Thursday, September 1, 2011
1st Entry: From lazy to busy
Today was the 4th day of school. This entry is actually the first text that i write about my feelings and how i've been doing. During almost the whole entire summer, i was in a camp. The camp was about teenage Koreans who scattered around the world coming back "Home"(Hope of Motherland Experience) and experiencing Korean culture and learning the history. I made alot of friends there, it was easier to know people because we all had similar lives. So you just start conversations with random people, and the first question is: "Where are you from?" the next is: "How long have you been there?" " How old are you?" and so on. I also learned alot when i was at the camp. We visited the Bluehouse (similar to the white house). We were supposed to meet the president, but we didn't, and i was very disappointed. We also visited many museums, the independence hall, remarkable temples, and other famous historical sites. We had concerts and talent shows.
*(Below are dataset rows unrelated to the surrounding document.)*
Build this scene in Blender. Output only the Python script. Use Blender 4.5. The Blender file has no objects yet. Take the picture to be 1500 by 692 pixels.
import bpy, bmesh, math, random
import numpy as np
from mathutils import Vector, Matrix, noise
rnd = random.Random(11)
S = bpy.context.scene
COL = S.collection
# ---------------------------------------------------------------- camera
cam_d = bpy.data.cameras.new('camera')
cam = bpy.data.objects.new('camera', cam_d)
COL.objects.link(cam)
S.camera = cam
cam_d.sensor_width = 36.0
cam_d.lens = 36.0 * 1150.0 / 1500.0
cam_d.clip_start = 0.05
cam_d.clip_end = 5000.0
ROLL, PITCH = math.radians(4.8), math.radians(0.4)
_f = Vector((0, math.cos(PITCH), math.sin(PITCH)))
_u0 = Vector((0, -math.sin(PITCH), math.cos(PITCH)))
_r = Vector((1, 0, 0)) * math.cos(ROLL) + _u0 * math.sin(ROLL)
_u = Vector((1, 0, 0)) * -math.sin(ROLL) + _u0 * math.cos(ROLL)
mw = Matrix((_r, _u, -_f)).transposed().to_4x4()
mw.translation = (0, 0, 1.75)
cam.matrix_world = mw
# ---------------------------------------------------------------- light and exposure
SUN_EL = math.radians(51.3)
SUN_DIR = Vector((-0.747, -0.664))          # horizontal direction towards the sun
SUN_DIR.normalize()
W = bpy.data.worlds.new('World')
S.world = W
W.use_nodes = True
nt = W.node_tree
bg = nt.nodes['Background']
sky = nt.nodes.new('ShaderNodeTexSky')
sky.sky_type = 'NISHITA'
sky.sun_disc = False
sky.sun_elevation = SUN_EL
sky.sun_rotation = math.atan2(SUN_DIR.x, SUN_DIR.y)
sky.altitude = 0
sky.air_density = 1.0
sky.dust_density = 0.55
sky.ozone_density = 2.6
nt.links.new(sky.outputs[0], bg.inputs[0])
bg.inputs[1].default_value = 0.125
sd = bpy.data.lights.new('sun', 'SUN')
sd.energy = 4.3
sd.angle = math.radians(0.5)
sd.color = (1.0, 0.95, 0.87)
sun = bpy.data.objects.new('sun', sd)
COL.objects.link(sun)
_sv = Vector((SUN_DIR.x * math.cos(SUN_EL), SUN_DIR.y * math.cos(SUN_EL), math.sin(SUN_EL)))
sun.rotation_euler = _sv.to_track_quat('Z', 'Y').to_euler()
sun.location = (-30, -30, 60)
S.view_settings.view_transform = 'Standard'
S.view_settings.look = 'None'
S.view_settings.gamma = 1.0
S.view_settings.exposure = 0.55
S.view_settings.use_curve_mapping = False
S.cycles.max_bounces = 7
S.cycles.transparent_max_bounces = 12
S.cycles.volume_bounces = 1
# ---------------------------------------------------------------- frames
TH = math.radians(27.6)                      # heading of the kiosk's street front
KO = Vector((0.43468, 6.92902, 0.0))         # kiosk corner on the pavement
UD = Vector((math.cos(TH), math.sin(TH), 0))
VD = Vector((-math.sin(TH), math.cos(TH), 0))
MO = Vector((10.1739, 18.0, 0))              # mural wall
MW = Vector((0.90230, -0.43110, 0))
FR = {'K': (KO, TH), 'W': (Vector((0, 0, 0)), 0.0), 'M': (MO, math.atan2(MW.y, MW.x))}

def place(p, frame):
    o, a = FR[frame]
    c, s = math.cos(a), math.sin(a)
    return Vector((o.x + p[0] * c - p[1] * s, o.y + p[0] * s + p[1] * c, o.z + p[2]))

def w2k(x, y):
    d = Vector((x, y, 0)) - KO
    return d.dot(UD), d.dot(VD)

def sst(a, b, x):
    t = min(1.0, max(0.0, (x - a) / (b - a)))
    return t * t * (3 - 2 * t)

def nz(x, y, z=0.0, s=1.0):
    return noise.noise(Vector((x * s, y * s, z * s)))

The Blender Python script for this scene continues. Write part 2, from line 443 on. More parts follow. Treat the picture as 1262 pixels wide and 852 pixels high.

They were very exciting and amusing. Many people came and gave us speeches about how important we are. Koreans that live around the world can help develop Korea. I felt and learned alot of things when i was there. It was a truely unforgettable experience and memory. Now, i'm back at school, under a load amount of homework, and sleeping late everyday. However, i remember what the people told us during the speeches at the camp: we were all born to be leaders, so now, i would have to focus on schoolwork and study hard, then become a global leader in the future.